Как я иногда замечал, и сами заключенные боялись оказаться в гиммлеровских лагерях. Мне вспоминается инспекционная поездка на сталелитейные заводы Линца летом 1944 года. Заключенные там свободно перемещались по территории и общались с персоналом, трудились в просторных цехах подмастерьями при квалифицированных рабочих. Охраняли их не эсэсовцы, а солдаты вермахта. Когда мы натолкнулись на группу из двух десятков русских, я через переводчика спросил их, довольны ли они условиями. Они бурно зажестикулировали, давая понять, что всем довольны. И выглядели они гораздо лучше заключенных, работавших в подземельях «Миттельверке». Когда я — чтобы поддержать разговор — спросил, не хотят ли они вернуться в лагерь, на их лицах появилось выражение неподдельного ужаса.
Больше я вопросов не задавал. И так все было ясно. Если бы мне предложили проанализировать чувства, которые я испытывал тогда — жалость, раздражение, смущение или негодование, — я должен был бы признать: я был настолько одержим желанием победить в отчаянной гонке со временем, что никакие человеческие чувства не могли заставить меня забыть о производственных показателях.

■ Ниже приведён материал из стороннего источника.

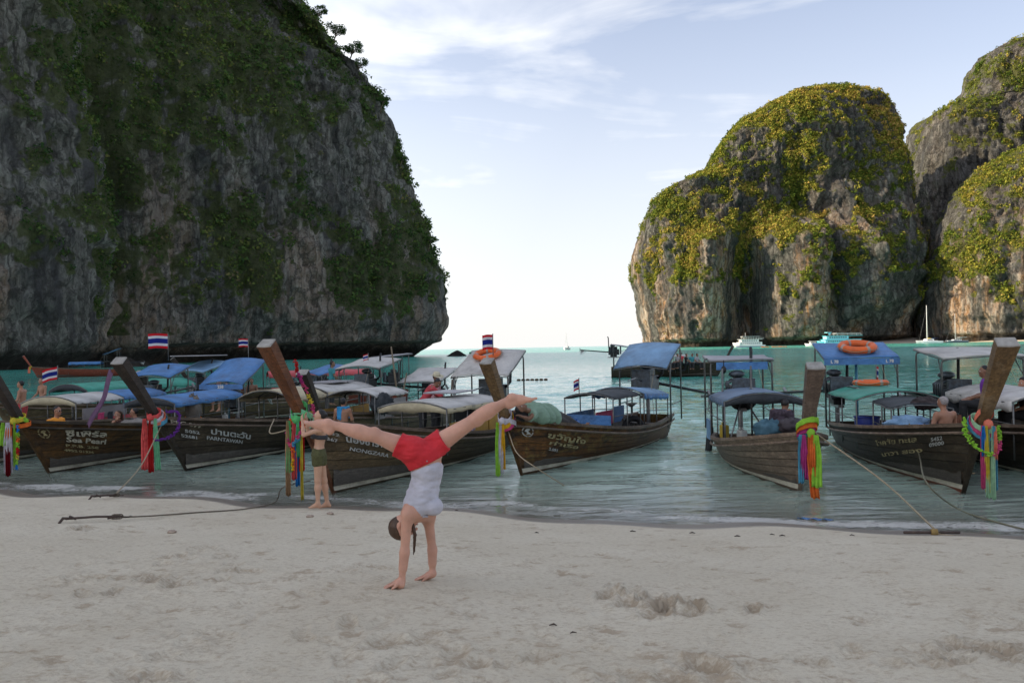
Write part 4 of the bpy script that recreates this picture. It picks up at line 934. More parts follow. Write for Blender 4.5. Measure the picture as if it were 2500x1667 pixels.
# 09000 boat
b6.canopy(3.2, 5.6, 1.30, 1.30, .85, .18, .02, T_GREEN, 3); b6.canopy(1.9, 3.1, 1.22, 1.28, .55, .08, .0, T_DARK, 3)
b6.awning(6.0, 7.3, -.85, .85, 2.10, 2.45, T_BLUE, arch=.0, legs=((.05, .0), (.9, .0))); b6.post(6.5, 0, .4, 2.1, .035, mat=M_POLEB); b6.engine(6.3, .5, 1.3, 1.1, 2.6, .3, -.2)
b6.box('awning_valance', (5.98, 0, 2.01), (.03, 1.7, .15), T_BLUE)
for y in (-.62, .62): awn_text(b6, 'L 78', (5.955, y, 1.98), .10, M_WPRINT, 0)
# boat at the right edge
b7.canopy(2.2, 4.9, 1.36, 1.38, .85, .16, .18, T_WHITE, 4, trim=T_WHITE); b7.awning(5.0, 6.6, -.9, .85, 2.10, 2.28, T_WHITE, arch=.04, legs=((.05, .1), (.9, .1))); b7.engine(6.0, .3, 1.25, 1.1, 2.2, .1, -.2)
b7.box('engine_cover', (5.0, .5, 1.15), (.55, .5, .55), T_DARK, rz=.4)
# left boats
b0.canopy(3.4, 5.4, 1.28, 1.28, .8, .18, .04, T_WHITE, 3, front=T_CREAM); b0.canopy(5.45, 7.6, 1.30, 1.30, .8, .16, .08, T_BLUE, 3); b0.awning(7.9, 9.2, -.75, .75, 1.75, 2.1, T_BLUE, arch=.1); b0.engine(8.3, 0, 1.2, 1, 2.4, .1, .1)
b0.box('side_sheet', (4.6, -.80, .95), (1.9, .03, .30), T_GREY); b0.box('side_panel', (4.6, -.82, .68), (2.3, .02, .22), T_RED)
m1.canopy(1.9, 6.8, 1.36, 1.36, .88, .22, .08, T_GREEN, 6, front=T_DARK); m1.awning(7.3, 8.8, -.8, .8, 1.75, 2.15, T_BLUEP, arch=.08); m1.engine(8.0, 0, 1.2, 1.1, 2.4, .1, .1)
m1.box('roof_panel', (8.2, .2, 2.42), (1.6, 1.5, .04), T_PANEL)
m2.canopy(2.6, 7.2, 1.50, 1.50, .8, .14, .14, T_RED, 5); m2.awning(7.4, 9.2, -.7, .7, 2.15, 2.3, T_PANEL, arch=.03); m2.engine(8.4, 0, 1.1, 1, 2.4, .1, .1)
m2.box('side_panel', (4.9, -.9, .82), (4.4, .03, .22), T_RED)
m3.canopy(1.0, 3.0, 1.30, 1.30, .72, .16, .05, T_WHITE, 3); m3.box('side_sheet', (1.95, -.70, .92), (1.9, .02, .50), T_GREY); m3.awning(5.3, 7.0, -.7, .7, 1.45, 1.85, T_WHITE, arch=.03); m3.engine(6.6, 0, 1.1, 1, 2.6, .6, -.1)
m4.engine(6.9, 0, 1.15, 1.1, 2.6, -.1, .1); m4.awning(6.2, 7.8, -.7, .7, 1.5, 1.85, T_BLUE, arch=.1); m4.engine(5.6, .3, 1.05, .9, 2.2, -.3, .0)
# ------------------------------------------------------------------ scarves and garlands on the prows
scarves(b1, [('lime', -.16, .55, .12), ('orange', -.04, .42, .13, .02), ('white', -.06, 1.20, .17, .0), ('lime', .06, 1.05, .05, .0), ('maroon', -.06, 1.28, .10, -.02)],
        [('yellow', .05, .05), ('lime', -.02, -.06), ('orange', -.08, .03)], 'lime, orange and white scarves on the leftmost prow', knot='yellow',
        garl=[(['blue', 'lime', 'orange', 'lime', 'red', 'yellow', 'lime', 'blue'], [(-.22, -.14, -.1), (-.25, -.17, -.4), (-.25, -.15, -.7), (-.25, -.13, -.95)], .04, 34)])
scarves(b2, [('coral', -.08, 1.22, .15), ('red', .02, 1.3, .12, -.03), ('mint', .13, 1.25, .12, -.01, .04), ('coral', -.02, .5, .09, .03)],
        [('coral', .06, .07), ('white', .0, .09), ('salmon', -.05, .10), ('cyan', -.09, .07)], 'coral red and mint scarves with a purple garland', knot='coral',
        garl=[(['purple'], [(.10, -.17, .10), (.28, -.32, .05), (.22, -.36, -.25), (.02, -.30, -.42), (-.18, -.12, -.46)], .045, 34)])
scarves(b3, [('green', -.10, 1.0, .12), ('coral', -.02, 1.15, .12, -.02), ('blue', .06, 1.28, .13, -.01), ('red', .12, .98, .10), ('tan', -.11, 1.45, .09, -.03), ('yellow', .12, 1.55, .05, -.02), ('green', .10, .7, .07, .02)],
        [('green', .12, .12), ('mint', .02, -.10), ('paleg', -.06, .10)], 'green, red and blue scarves with orange and pink flowers beside the standing woman', knot='green',
        garl=[(['orange', 'pink', 'cyan', 'pink', 'magenta', 'orange'], [(-.16, -.2, .0), (-.3, -.16, -.25), (-.3, .0, -.42), (-.24, .12, -.3), (-.1, .16, -.02)], .05, 30),
              (['orange', 'gold'], [(-.3, -.02, -.42), (-.3, -.02, -.58), (-.3, -.02, -.8)], .045, 8), (['orange', 'pink', 'yellow', 'pink', 'magenta', 'red'], [(.12, -.28, -.10), (.02, -.22, .10), (-.04, -.17, .35), (-.18, -.14, .62), (-.35, -.13, .95)], .05, 30)])
scarves(b4, [('lime', -.07, 1.20, .10), ('white', -.01, 1.15, .10, -.02), ('gold', .05, 1.05, .08)], [('white', .08, .10), ('gold', .02, .12), ('pink', -.03, .12), ('white', -.06, -.06)], 'lime, white and gold scarves on the prow behind the raised right foot', z=1.12, knot='white')
scarves(b5, [('lime', .08, .98, .18, .04), ('orange', .0, 1.20, .15, .0, .06), ('magenta', -.09, .85, .12, -.02), ('cyan', -.14, .92, .10, -.04), ('orange', .02, .6, .10)],
        [('cyan', -.06, -.05), ('magenta', -.02, -.07), ('orange', .05, -.08), ('lime', .12, -.10)], 'broad lime and orange scarves on the grey upright prow', knot='lime')
scarves(b6, [('paleg', .0, 1.30, .09), ('pink', -.07, 1.15, .08), ('yellow', -.03, 1.2, .07, .02), ('cyan', .07, 1.15, .08), ('paleg', .04, 1.32, .06, .02), ('salmon', .08, .6, .05), ('blue', -.08, .55, .07)],
        [('salmon', .12, -.14), ('paleg', .0, .10), ('pink', -.05, .12), ('cyan', -.09, .13)], 'pastel ribbons with a lime flower garland on the thick prow at right', knot='salmon',
        garl=[(['lime', 'lime', 'lime', 'pink', 'lime'], [(.02, .24, .05), (-.08, .26, -.16), (-.22, .15, -.36), (-.30, .0, -.44), (-.28, -.12, -.34), (-.14, -.18, -.05)], .05, 36)])
# thin violet net hanging from the second prow
tp = b2.w(b2.top[0]); o = MB(); o.grid(lambda i, j: (tp.x-.12+.10*(j-.5)*(1-i*.3)-.45*i**1.4-.02*math.sin(i*9), tp.y+.05, tp.z-.12-1.05*i+.05*math.sin(j*6)), 14, 6)
tag(o.build('violet_sash', mcloth('violet_gauze', (.20, .12, .20)), None, True, solid=.004), 'faded violet sash hanging from the blunt dark prow top', 'sash')
# yellow flower sprigs on the second prow
# ------------------------------------------------------------------ flags
flag(411, 815, 851, 26, 50, 'large flag over the blue awnings left of the red prow', 880, -1, -.05); flag(607, 827, 847, 27, 24, 'small flag on a thin mast left of the red brown prow', 900, -1, -.04)
flag(141, 895, 925, 19.0, 40, 'flag flying low above the green canopy at left', 930, -1, .22); flag(899, 864, 878, 25, 13, 'tiny flag on the white stern awning behind the split legs', 880, -1, .2)
flag(1204, 817, 853, 20.4, 26, 'torn flag above the white awning at the centre', 868, -1, .0); flag(1414, 925, 950, 19.3, 14, 'small drooping flag on the canopy of the boat with the sleeping man', 962, -1, .35)
flag(2140, 893, 925, 18.4, 8, 'narrow limp flag on the post of the blue awning at right', 945, 1, .6)
# ------------------------------------------------------------------ rings, floats, gear in the boats
c = b6.w((6.55, -.05, 2.36)); life_ring(c, .36, (0, R(-14), b6.ang), 'orange life ring lying on the blue awning at right', .09)
life_ring(b6.w((4.9, .1, 1.56)), .32, (0, 0, b6.ang), 'faded orange life ring on the green canopy', .06)
life_ring(b3.w((7.15, .1, 2.34)), .30, (0, R(-20), b3.ang), 'orange life ring on the white awning behind the central prow', .075)
def top(name, mb, mat, label, cat, group=None, smooth=True, **k): return tag(mb.build(name, mat, None, smooth, **k), label, cat, group)
P = b5.w(b5.pt(.97, .8, 1)+Vector((0, .12, 0))); top('tyre_fender', MB().tube([P+Vector((-.05+.04*math.sin(a), .30*math.cos(a)*.3, -.05+.34*math.sin(a))) for a in np.linspace(0, 2*math.pi, 26, endpoint=False)], .06, 10, closed=True), M_TYRE, 'black tyre fender hanging on the stern quarter of the grey boat', 'tyre')
P = b4.w((5.2, -.3, .45)); top('tyre', MB().tube([P+Vector((.22*math.cos(a), .05*math.cos(a), .22*math.sin(a))) for a in np.linspace(0, 2*math.pi, 26, endpoint=False)], .07, 10, closed=True), M_TYRE, 'black tyre leaning on the pink panel of the rusty boat', 'tyre')
def drum(P, r, h, mat, label, name='drum', cat='drum', tap=.9):
    t = empty(name, P, label, cat)
    MB().tube([(0, 0, 0), (0, 0, h*.05), (0, 0, h*.5), (0, 0, h)], [r*tap, r*.97*tap, r*.96, r], 20).build('body', mat, t, True, bevel=.01)
    MB().tube([(0, 0, h-.02), (0, 0, h+.012)], r*1.05, 20).build('rim', mat, t, True); return t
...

Один американский историк написал, что я любил технику больше, чем людей[263]. Вероятно, он был прав. Я сознаю, что вид людских страданий задевал мои чувства, но никак не влиял на мое поведение. Принимая решения, я руководствовался лишь принципом целесообразности. На Нюрнбергском процессе меня главным образом обвиняли в использовании труда заключенных на военных заводах.
Поскольку обвинение базировалось на статистических данных, я лишь усугубил бы свою вину, если бы одержал победу над Гиммлером и увеличил число заключенных, работавших на наших заводах, а ведь таким образом я дал бы шанс на выживание гораздо большему числу людей. Как ни парадоксально, но сегодня я был бы гораздо счастливее, если бы в этом смысле моя вина была больше. Но мои нынешние угрызения совести практически не имеют отношения к стандартам Нюрнберга или к количеству жизней, которые я спас или мог бы спасти. Ибо в любом случае я был частью системы. Гораздо больше мучает меня то, что, сталкиваясь с заключенными, я не разглядел истинное лицо режима, существование которого так отчаянно пытался продлить в те недели и месяцы. Для меня не существовало никаких нравственных законов, на которые я мог бы опереться. И иногда я спрашиваю себя, кем же на самом деле был молодой человек, столь чуждый мне, сегодняшнему, который двадцать пять лет назад шагал по цехам сталелитейного завода в Линце и спускался в штольни «Миттельверке».